Although they hold different titles, federal judges and federal magistrates vow to perform their respective duties pursuant to the same oath of office which includes the obligation to “administer justice without respect to person, and [to] do equal right to the poor and to the rich.”
Under 28 U.S.C. § 686(c) (Supp. V. 1981), the federal district courts, with Congress’s approval, have delegated to federal magistrates a significant share of the judicial business of the United States that, although it involves ordinary people, is very important. Magistrates typically hear cases involving entitlement to social security benefits, deportation orders under the immigration laws, discharges from the civil and military services, civil rights claims arising under both the Constitution and 42 U.S.C. §§ 1981-1986 (1976), and petitions for habe-as corpus. See, e.g., C.D.Cal.Gen. Order No. 194, R. 1.0. Even though magistrates perform important judicial functions, the mantle of independence essential to Article III decisionmaking has been withheld.
To correct this situation, magistrates should be awarded Article III protections commensurate with the Article III work that they now so commendably perform.
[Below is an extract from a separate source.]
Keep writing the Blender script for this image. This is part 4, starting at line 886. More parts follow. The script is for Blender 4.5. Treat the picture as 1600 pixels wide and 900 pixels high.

. 28 U.S.C. § 631(g) (Supp. V 1981) requires magistrates to take the same oath that Justices and judges of the United States must take under 28 U.S.C. § 453 (1976), which reads:
I, [name of oath-taker], do solemnly swear (or affirm) that I will adminster justice without respect to persons, and do equal right to the poor and to the rich, and that I will faithfully and impartially discharge and perform all the duties incumbent upon me as [title of office] according to the best of my abilities and understanding, agreeably to the Constitution and laws of the United States. So help me God.